Hey team!
Its time for our montly workshop! In the past, we have seen a few web challenges, but this friday we will cover a few networking fundamentals, solve web challenges and do an introduction to reverse engineering.
Would be nice if you could prepare a running version of ghidra, otherwise if you encounter issues we can install it together.
This workshop will be useful for the HTB University Competition happening in December and expecting you all to participate!
It will be beginner friendly :)
today we explained general info about reverse engineering, some basic assembly info and the most useful functions of ghidra, while solving a medium HackTheBox challenge (https://app.hackthebox.com/challenges/BinCrypt%20Breaker ). (pwndbg part in next workshop) resources: http://dogbolt.org - static analysis from different tools ghidra - static analysis pwndbg - dynamic analysis note :for the people that had to leave in the end you didnt miss much, but:
- how did I know which function was executed first? "So in the program that we ran, you saw before you left that I looked over all the available functions and found where it was asking for the flag "Insert the flag" (or smth like that - because I knew from the execution that this was the first thing it did). But in other cases there may be hundreds of functions (because of imported libraries) so in that case you can go to the strings in the end of the file and look for the XREFs. Another way to find the strings' usage is to double click them from the strings window (look for "windows" at the top). TLDR: usually you can find the program functonality you want from strings
- showed how assembly is read much easier if you read it from the assembly graph.

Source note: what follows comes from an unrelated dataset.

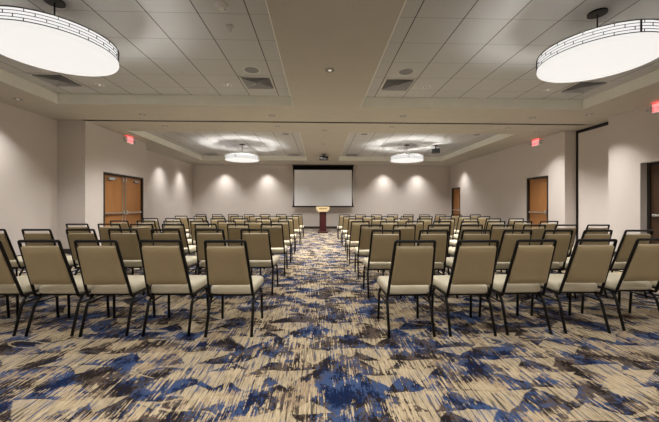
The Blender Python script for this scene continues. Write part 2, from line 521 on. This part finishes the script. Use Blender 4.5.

- This was just a demonstration of how static reverse engineering works and how most challenges are solved so that you get the idea and intuition behind it. But you have to practice it on your own because solving while explaining is pretty slow and we have limited amount of workshops (sorry). Also I used python to not waste time but most of the times especially if the math/encryption is complicated I will use c because i know exaclty how the function behave and can literally copy them from the lifter.